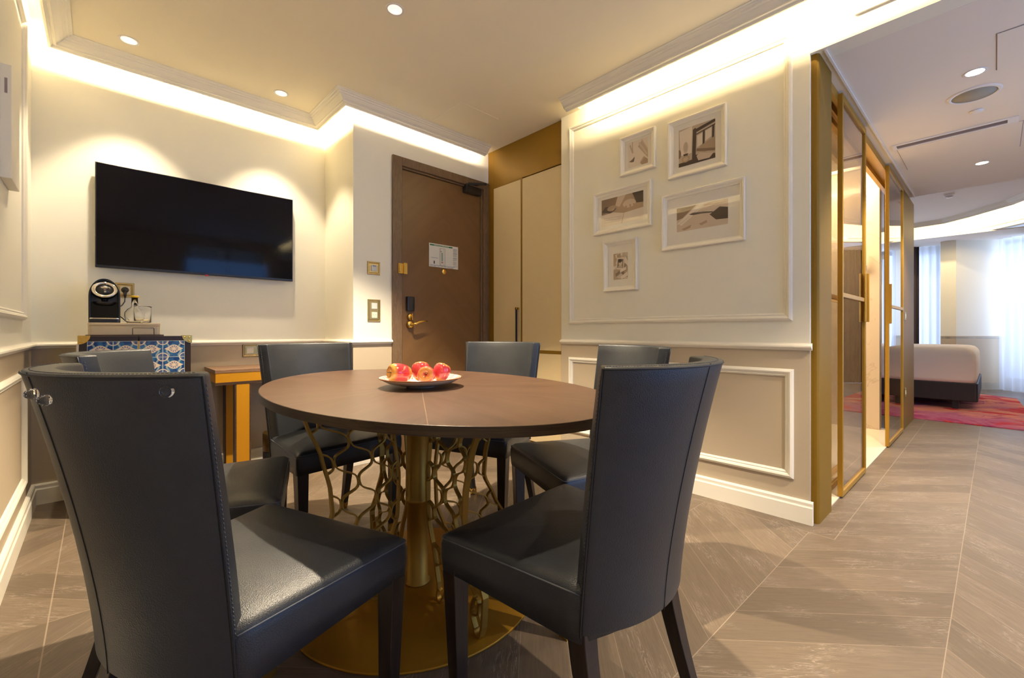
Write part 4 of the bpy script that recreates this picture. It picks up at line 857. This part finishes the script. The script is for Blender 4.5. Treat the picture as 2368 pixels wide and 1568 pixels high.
def chair_proto():
    t = thing('dining_chair', 'x', 'chair')
    s = seat_mesh().build('seat', LEATHER, t)
    p = MB(); p.tube([(q.x*1.008, q.y*1.008, .4795) for q in SO if q.y > -.21][:], .0016, 6); 
    g = MB(); g.tube([(q.x*1.004, q.y*1.004, .4795) for q in SO[50:]+SO[:35]], .0017, 6); g.build('seat_piping', STITCH, s)
    bk = back_mesh().build('backrest', LEATHER, t); bv = bk.modifiers.new('b', 'BEVEL'); bv.width = .006; bv.segments = 3; bv.limit_method = 'ANGLE'; bv.angle_limit = math.radians(50)
    path = [back_pt(k/20, -1, -.0004) for k in range(21)]+[back_pt(1, -1+2*k/28, -.0004) for k in range(1, 28)]+[back_pt(1-k/20, 1, -.0004) for k in range(21)]
    def inn(p): return p
    g = MB().tube([(x, y+.0015, z-.0045 if z > .93 else z) for x, y, z in path], .0022, 6); g.build('back_piping', PIPE, bk)
    g = MB()
    for s_ in (-.07,): MB().tube([back_pt(k/24, s_, -.0002) for k in range(0, 25)], .0011, 5).build('back_seam', PIPE, bk)
    g = MB()
    def dash(p, q): g.tube([p, q], .0008, 4)
    for s_ in (-1, 1):
        for k in range(64):
            f0 = .02+k*.0149; a = Vector(back_pt(f0, s_, .013)); c = Vector(back_pt(f0+.0085, s_, .013)); nrm_ = Vector((math.copysign(1, a.x)*.0004, .0006, 0)); dash(a+nrm_, c+nrm_)
        tag(g.build('stitching', STITCH, bk), kind='stuff'); g = MB()
    for k in range(90):
        p0 = -.97+k*.0215; dash(Vector(back_pt(1, p0, .011))+Vector((0, 0, .0004)), Vector(back_pt(1, p0+.013, .011))+Vector((0, 0, .0004)))
    tag(g.build('stitching', STITCH, bk), kind='stuff')
    for sx in (-1, 1):
        def leg(x0, y0, x1, y1, wt, wb, bend=0):
            v = []; L = 10; b = MB(); z0 = .42
            for k in range(L+1):
                u = k/L; z = z0*(1-u); hw = (wt+(wb-wt)*u)/2; x = x0+(x1-x0)*u; y = y0+(y1-y0)*(u**1.4)
                v += [(x-hw, y-hw, z), (x+hw, y-hw, z), (x+hw, y+hw, z), (x-hw, y+hw, z)]
            f = [(i*4+k, i*4+(k+1) % 4, (i+1)*4+(k+1) % 4, (i+1)*4+k) for i in range(L) for k in range(4)]+[(0, 1, 2, 3), tuple(4*L+k for k in (3, 2, 1, 0))]
            b.add(v, f); o = b.build('leg', LEGM, t, bevel=.002)
            # brass shoe with a pointed upper edge
            hw = wb/2+.0012; u = .9; x = x1; y = y1; h1, h2 = .048, .036; vv = []
            dxs = (x0-x1)*.11; dys = (y0-y1)*.13
            for (a, c) in ((-1, -1), (0, -1), (1, -1), (1, 0), (1, 1), (0, 1), (-1, 1), (-1, 0)): vv.append((x+a*hw, y+c*hw, 0))
            for i_, (a, c) in enumerate(((-1, -1), (0, -1), (1, -1), (1, 0), (1, 1), (0, 1), (-1, 1), (-1, 0))): hh = h1 if i_ % 2 == 0 else h2; vv.append((x+a*hw*1.06+dxs, y+c*hw*1.06+dys, hh))
            MB().add(vv, [(i, (i+1) % 8, (i+1) % 8+8, i+8) for i in range(8)]+[tuple(range(8))]).build('brass_shoe', BRASS, o)
        leg(sx*.230, .222, sx*.222, .216, .048, .030); leg(sx*.182, -.128, sx*.200, -.232, .046, .028)
    return t
proto = chair_proto()
def copy_tree(o, parent=None):
    c = o.copy(); COL.objects.link(c); c.parent = parent
    for ch_ in [x for x in kids[o.name]]: copy_tree(ch_, c)
    return c
CH = [(.891, .678, 2.1, 'nearest right dining chair, its back turned to the viewer'),
      (.230, 1.108, -68.9, 'nearest left dining chair with clear knobs on the back, in the left foreground'),
      (1.488, 1.097, 67.9, 'dining chair on the right side, half hidden behind the nearest right chair'),
      (1.522, 1.819, 111.1, 'far right dining chair in front of the entrance door and wardrobe'),
      (.822, 2.178, 185.6, 'far left dining chair in front of the console table'),
      (.246, 1.763, -109.0, 'dining chair on the left in front of the tiled trunk cabinet')]
kids = {}
for o in bpy.data.objects:
    kids.setdefault(o.name, [])
    if o.parent: kids.setdefault(o.parent.name, []).append(o)
chairs = []
for i, (x, y, r, lb) in enumerate(CH):
    c = proto if i == 0 else copy_tree(proto)
    c.location = (x, y, 0); c.rotation_euler = (0, 0, math.radians(r)); tag(c, 'blue-grey leather '+lb.replace('dining chair','chair'), 'chair', 'dining chairs around the oval table'); chairs.append(c)
# clear knobs on the back of the nearest left chair
def on_back(ph, z): f = (z-.398)/(ZT-.398); return back_pt(f, ph, 0)
for (ph_, z, big) in ((-.02, .903, 1), (.105, .895, 1), (.83, .910, 0)):
    f = (z-.398)/(ZT-.398)
    best = ph_
    p = Vector(back_pt(f, best, 0)); p2 = Vector(back_pt(f, best, .02)); nn = (p-p2).normalized()
    if big: g = MB().lathe([(0, 0), (.007, .0), (.0085, .003), (.008, .009), (.005, .014), (0, .016)], 8, smooth=False)
    else: g = MB().lathe([(0, 0), (.009, .0), (.0095, .003), (.0075, .005), (.0055, .0042), (0, .0042)], 28)
    o = g.build('clear_knob', GLASS, chairs[1]); o.location = p+nn*.0006; o.rotation_mode = 'XYZ'; o.rotation_euler = nn.to_track_quat('Z', 'Y').to_euler(); tag(o, 'clear faceted knob' if big else 'clear round disc')

# ================================================================== BEDROOM (corridor coordinates)
def bed():
    x, y = L2W(5.2, -.477); t = thing('bed', 'double bed with white linen on a dark upholstered base beyond the corridor', 'bed', (x, y, 0), RC)
    MB().rbox(0, 1.95, 0, 1.9, .118, .35, .03).build('bed_base', BEDBASE, t, bevel=.01)
    b = MB(); v = []; n = 0
    pts = []
    x0, x1, y0, y1 = .0, 1.92, .018, 1.88
    rings = [(.352, .0), (.40, -.006), (.60, -.006), (.70, .0), (.745, .02), (.775, .05), (.79, .10), (.796, .2)]
    def ring(ins, rc=.06):
        out = []
        for cx_, cy_, a0 in ((x1-rc, y1-rc, 0), (x0+rc, y1-rc, PI/2), (x0+rc, y0+rc, PI), (x1-rc, y0+rc, 1.5*PI)):
            for k in range(7): a = a0+PI/2*k/6; out.append((cx_+rc*math.cos(a), cy_+rc*math.sin(a)))
        mx, my = (x0+x1)/2, (y0+y1)/2; return [(mx+(p-mx)*(1-ins/.95), my+(q-my)*(1-ins/.95)) for p, q in out]
    R = [ring(i) for z, i in rings]; n = len(R[0])
    for (z, i), rr in zip(rings, R): v += [(p, q, z) for p, q in rr]
    f = [(i*n+k, i*n+(k+1) % n, (i+1)*n+(k+1) % n, (i+1)*n+k) for i in range(len(rings)-1) for k in range(n)]+[tuple((len(rings)-1)*n+k for k in range(n)), tuple(reversed(range(n)))]
    b.add(v, f, 0, True); b.build('mattress', SHEETM, t)
    for lx, ly in ((.10, .20), (.95, .20), (1.8, .20), (.10, 1.6), (1.8, 1.6)): MB().box(lx-.03, lx+.03, ly-.03, ly+.03, .011, .12).build('leg', BEDBASE, t, bevel=.004)
    return t
bed()
x, y = L2W(4.085, -.95); rg = tag(MB().prism([(0, 0), (3.05, .12), (3.3, .45), (3.3, 3.4), (0, 3.4)], 0, .010).build('rug', RUG, loc=(x, y, 0), rz=RC), 'red, pink and peach abstract rug under the bed', 'rug')
BC = [(7.9, 3.0), (7.9, .6), (7.86, .2), (7.75, -.12), (7.35, -.62), (6.9, -1.05), (6.3, -1.5), (5.4, -1.9), (4.4, -2.2)]
def ribbon(path, z0, z1, th, off=0):
    b = MB(); P = [Vector((p[0], p[1], 0)) for p in path]; return b.sweep([(p[0], p[1], z0) for p in path], [(off, 0), (off+th, 0), (off+th, z1-z0), (off, z1-z0)], (0, 0, 1))
# path runs so that its right hand side (cross(d,z)) points ... bedroom lies on the -s side
cor('wall_bedroom_header', ribbon(BC, 2.575, 2.90, -.10), WALL)
cor('ceiling_bedroom', MB().box(3.66, 8.6, -4.2, 3.2, 2.90, 2.94), CEILM)
ISL = [(3.66, 3.0), (7.05, 3.0), (7.06, .36), (7.0, -.08), (6.72, -.38), (6.25, -.78), (5.5, -1.15), (4.6, -1.45), (3.66, -1.65)]
cor('ceiling_bedroom_island', MB().prism(ISL, 2.765, 2.78), SOFF)
cor('trim_13', MB().sweep([(p[0], p[1], 2.70) for p in ISL[1:]], cprof(-1), (0, 0, 1)), WHITE)
cor('trim_14', ribbon(BC, 2.63, 2.65, .02), WHITE)
cor('wall_bedroom_pier', MB().box(7.97, 8.20, -.17, .02, 0, 2.60), WALL)
cor('wall_bedroom_bay', MB().add([(7.97, -.17, 0), (8.60, -.735, 0), (8.67, -.66, 0), (8.04, -.095, 0), (7.97, -.17, 2.60), (8.60, -.735, 2.60), (8.67, -.66, 2.60), (8.04, -.095, 2.60)], [(0, 1, 5, 4), (1, 2, 6, 5), (2, 3, 7, 6), (3, 0, 4, 7), (4, 5, 6, 7), (0, 3, 2, 1)]), WALL)
cor('trim_15', MB().sweep([(7.97, .02, .905), (7.97, -.17, .905), (8.60, -.735, .905)], [(a, b) for a, b in RPROF], (0, 0, -1)), WHITE)
cor('baseboard_bedroom', MB().sweep([(8.60, -.735, 0), (7.97, -.17, 0), (7.97, .02, 0)], BPROF, (0, 0, 1)), WHITE)
cor('ceiling_bedroom_bay', MB().box(7.4, 9.2, -3.5, 3.2, 2.56, 2.575), SOFF)
cor('wall_bedroom_back', MB().box(4.0, 8.5, 2.9, 3.0, 0, 2.9), WALL)
def frame_window(name, s, n, w_, rz):
    x, y = L2W(s, n); g = MB()
    for q in ((-w_/2, -w_/2+.06, .1, 2.5), (w_/2-.06, w_/2, .1, 2.5), (-.03, .03, .1, 2.5), (-w_/2, w_/2, .1, .2), (-w_/2, w_/2, 2.42, 2.5), (-w_/2, w_/2, 0, .1)): g.box(q[0], q[1], -.03, .03, q[2], q[3])
    struct(g.build(name, WHITE, loc=(x, y, 0), rz=rz))
frame_window('window_2', 8.52, .90, 1.8, RC+PI/2); frame_window('window_3', 8.35, -1.55, 2.0, RC+PI/2+math.radians(-28))
def curtain(name, label, path, z0, z1, amp, wave, m, th=.004):
    P = []
    for i in range(len(path)-1):
        a, c = Vector(path[i]), Vector(path[i+1]); L = (c-a).length; k = max(2, int(L/ (wave/8)))
        d = (c-a).normalized(); nn = Vector((-d.y, d.x))
        for j in range(k): u = j/k; s_ = u*L; P.append(a.lerp(c, u)+nn*amp*math.sin(2*PI*s_/wave+i)*(.7+.3*math.sin(s_*9)))
    b = MB(); v = []; n = len(P)
    for z, sc in ((z0, 1.15), ((z0+z1)/2, 1.0), (z1-.12, .9), (z1, .6)):
        for q, p in enumerate(P): v.append((p.x, p.y, z))
    f = [(i*n+k, i*n+k+1, (i+1)*n+k+1, (i+1)*n+k) for i in range(3) for k in range(n-1)]
    b.add(v, f, 0, True); x, y = L2W(0, 0); o = b.build(name, m, loc=(x, y, 0), rz=RC, fixn=False)
    return tag(o, label, 'curtain')
curtain('sheer_curtain', 'white sheer curtain in the window directly behind the bed', [(8.32, .33), (8.32, .02)], .02, 2.56, .03, .10, SHEER)
curtain('sheer_curtain', 'white sheer curtain at the right edge of the picture', [(8.40, -.66), (8.17, -.93), (7.6, -1.6), (6.8, -2.2)], .012, 2.56, .045, .13, SHEER)
curtain('dark_curtain', 'dark brown curtain between the gold end wall and the sheer behind the bed', [(8.28, .60), (8.28, .31)], .02, 2.56, .03, .08, BROWNC)
curtain('dark_curtain', 'dark brown curtain at the far right edge beside the sheer', [(8.05, -.955), (7.6, -1.42)], .012, 2.56, .03, .09, BROWNC).location.z = 0
x, y = L2W(5.27, -.222); t = thing('smoke_detector', 'white smoke detector with dark slots on the bedroom ceiling', 'smoke detector', (x, y, 2.765))
MB().lathe([(0, -.045), (.028, -.043), (.034, -.03), (.05, -.012), (.05, 0)], 28).build('body', HOUSE, t)
g = MB()
for i in range(3): g.lathe([(.0345, -.035+i*.007), (.037, -.034+i*.007), (.0355, -.032+i*.007)], 28)
g.build('slots', GREYV, t)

===

Written instruction:
Copy each line of the listing in which the word "that" can be found.

Output:
Write part 4 of the bpy script that recreates this picture. It picks up at line 857. This part finishes the script. The script is for Blender 4.5. Treat the picture as 2368 pixels wide and 1568 pixels high.
# path runs so that its right hand side (cross(d,z)) points ... bedroom lies on the -s side